2002-06-03 18:58:02

by Dale Stephenson

[permalink] [raw]
Subject: RE: SV: RAID-6 support in kernel?

Kasper Dupont wrote:
> Roy Sigurd Karlsbakk wrote:
> >
> > Below is a (patented?)
>
> No problem for me I live in Europe.
>
> > version that works. This is from the linux-raid list
> >
> > > A1 A2 (P1) (PA)
> > > (P2) (PB) B2 B1
>
> Nice, looks like it works.
>
> > > C4 C3 (PC) (P3)
> > > (PD) (P4) D3 D4
>
> In this encoding the roles of disk one and two are
> switched, and three and four are also switched. Are
> there any reason for this?
>
I liked spreading the row-based and column-based parity across all disks.
Would that matter? It could, depending on implementation.

Consider an access pattern to the RAID which writes full stripes, and only
the first two lines (repeating) are used as an access pattern. This might
go something like this:

write A1 & A2 (Reads P1 & P2, calculates P1, PA, P2, writes A1, A2, P1, PA,
P2)
write B2 & B1 (Reads P1 & P2, calculates P1, P2, PB, writes P1, P2, PB, B2,
B1)

Repeat this a bunch of times, and you'll find you are writing twice as many
blocks to Drives 1 & 3 as you are to Drives 2 & 4. However, if you add the
C and D rows to the scheme, the full-stripe writes spread the column parity
writes evenly across all drives.

Of course, for a 4 drive setup there's no reason to use RAID 6 at all (RAID
10 will withstand any two drive failure if you only use 4 drives), but
that's the reasoning. I think the best way to deal with the read-modify
write problem for RAID 6 is to use a small chunk size and deal with NxN
chunks as a unit. But YMMV.

Dale Stephenson
[email protected]


2002-06-04 13:00:19

by Roy Sigurd Karlsbakk

[permalink] [raw]
Subject: Re: SV: RAID-6 support in kernel?

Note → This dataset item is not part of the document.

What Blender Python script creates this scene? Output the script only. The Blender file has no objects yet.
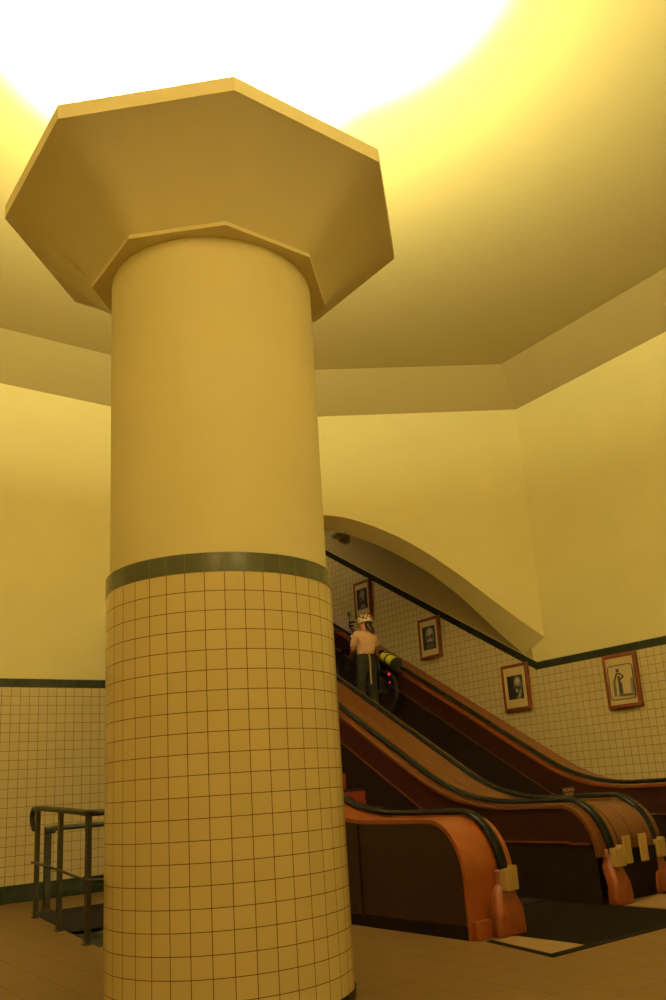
import bpy, bmesh, math, random
from mathutils import Vector, Matrix, Euler
random.seed(7)
sc = bpy.context.scene
COL = sc.collection
PI = math.pi
sin, cos, sqrt = math.sin, math.cos, math.sqrt

# ------------------------------------------------------------------ materials
def new_mat(name):
    m = bpy.data.materials.new(name); m.use_nodes = True
    nt = m.node_tree; b = nt.nodes['Principled BSDF']
    return m, nt, b

def simple(name, col, rough=.5, metal=0., spec=.5, var=.0, scale=6., bump=0., stretch=None, coat=0., emit=None):
    m, nt, b = new_mat(name)
    b.inputs['Roughness'].default_value = rough
    b.inputs['Metallic'].default_value = metal
    b.inputs['Specular IOR Level'].default_value = spec
    b.inputs['Coat Weight'].default_value = coat
    b.inputs['Coat Roughness'].default_value = .15
    if emit:
        b.inputs['Emission Color'].default_value = (*emit[0], 1); b.inputs['Emission Strength'].default_value = emit[1]
    if var > 0 or bump > 0:
        tc = nt.nodes.new('ShaderNodeTexCoord'); mp = nt.nodes.new('ShaderNodeMapping')
        mp.inputs['Scale'].default_value = stretch or (1, 1, 1)
        nz = nt.nodes.new('ShaderNodeTexNoise'); nz.inputs['Scale'].default_value = scale; nz.inputs['Detail'].default_value = 5
        nt.links.new(tc.outputs['Object'], mp.inputs['Vector']); nt.links.new(mp.outputs['Vector'], nz.inputs['Vector'])
        rp = nt.nodes.new('ShaderNodeValToRGB')
        rp.color_ramp.elements[0].position = .3; rp.color_ramp.elements[1].position = .7
        rp.color_ramp.elements[0].color = (*[c*(1-var) for c in col], 1)
        rp.color_ramp.elements[1].color = (*[min(1, c*(1+var)) for c in col], 1)
        nt.links.new(nz.outputs['Fac'], rp.inputs['Fac']); nt.links.new(rp.outputs['Color'], b.inputs['Base Color'])
        if bump > 0:
            bp = nt.nodes.new('ShaderNodeBump'); bp.inputs['Strength'].default_value = bump; bp.inputs['Distance'].default_value = .01
            nt.links.new(nz.outputs['Fac'], bp.inputs['Height']); nt.links.new(bp.outputs['Normal'], b.inputs['Normal'])
    else:
        b.inputs['Base Color'].default_value = (*col, 1)
    return m

def tile_mat(name, col, grout, joint=.035, rough=.25, var=.06, spec=.5):
    """square glazed tiles: UV counts tiles"""
    m, nt, b = new_mat(name); N = nt.nodes; L = nt.links
    uv = N.new('ShaderNodeTexCoord')
    sep = N.new('ShaderNodeSeparateXYZ'); L.new(uv.outputs['UV'], sep.inputs[0])
    def math_(op, a, bb=None):
        n = N.new('ShaderNodeMath'); n.operation = op
        if isinstance(a, (int, float)): n.inputs[0].default_value = a
        else: L.new(a, n.inputs[0])
        if bb is not None:
            if isinstance(bb, (int, float)): n.inputs[1].default_value = bb
            else: L.new(bb, n.inputs[1])
        return n.outputs[0]
    ms = []; fl = []
    for ax in ('X', 'Y'):
        f = math_('FRACT', sep.outputs[ax]); fl.append(math_('FLOOR', sep.outputs[ax]))
        ms.append(math_('GREATER_THAN', math_('ABSOLUTE', math_('SUBTRACT', f, .5)), .5-joint/2))
    mask = math_('MAXIMUM', ms[0], ms[1])
    cmb = N.new('ShaderNodeCombineXYZ'); L.new(fl[0], cmb.inputs[0]); L.new(fl[1], cmb.inputs[1])
    wn = N.new('ShaderNodeTexWhiteNoise'); wn.noise_dimensions = '2D'; L.new(cmb.outputs[0], wn.inputs['Vector'])
    rp = N.new('ShaderNodeValToRGB')
    rp.color_ramp.elements[0].color = (*[c*(1-var) for c in col], 1); rp.color_ramp.elements[1].color = (*[min(1, c*(1+var)) for c in col], 1)
    L.new(wn.outputs['Value'], rp.inputs['Fac'])
    mx = N.new('ShaderNodeMix'); mx.data_type = 'RGBA'
    L.new(mask, mx.inputs[0]); L.new(rp.outputs['Color'], mx.inputs[6]); mx.inputs[7].default_value = (*grout, 1)
    L.new(mx.outputs[2], b.inputs['Base Color'])
    rg = math_('ADD', math_('MULTIPLY', mask, .9-rough), rough); L.new(rg, b.inputs['Roughness'])
    b.inputs['Specular IOR Level'].default_value = spec
    bp = N.new('ShaderNodeBump'); bp.inputs['Strength'].default_value = .25; bp.inputs['Distance'].default_value = .003
    L.new(math_('SUBTRACT', 1.0, mask), bp.inputs['Height']); L.new(bp.outputs['Normal'], b.inputs['Normal'])
    return m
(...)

> Of course, for a 4 drive setup there's no reason to use RAID 6 at all (RAID
> 10 will withstand any two drive failure if you only use 4 drives), but
> that's the reasoning. I think the best way to deal with the read-modify
> write problem for RAID 6 is to use a small chunk size and deal with NxN
> chunks as a unit. But YMMV.

RAID10 will _not_ withstand any two-drive fail in a 4-drive scenario. If D1
and D3 fail, you're fscked

D1 D2
D3 D4

--
Roy Sigurd Karlsbakk, Datavaktmester

Computers are like air conditioners.
They stop working when you open Windows.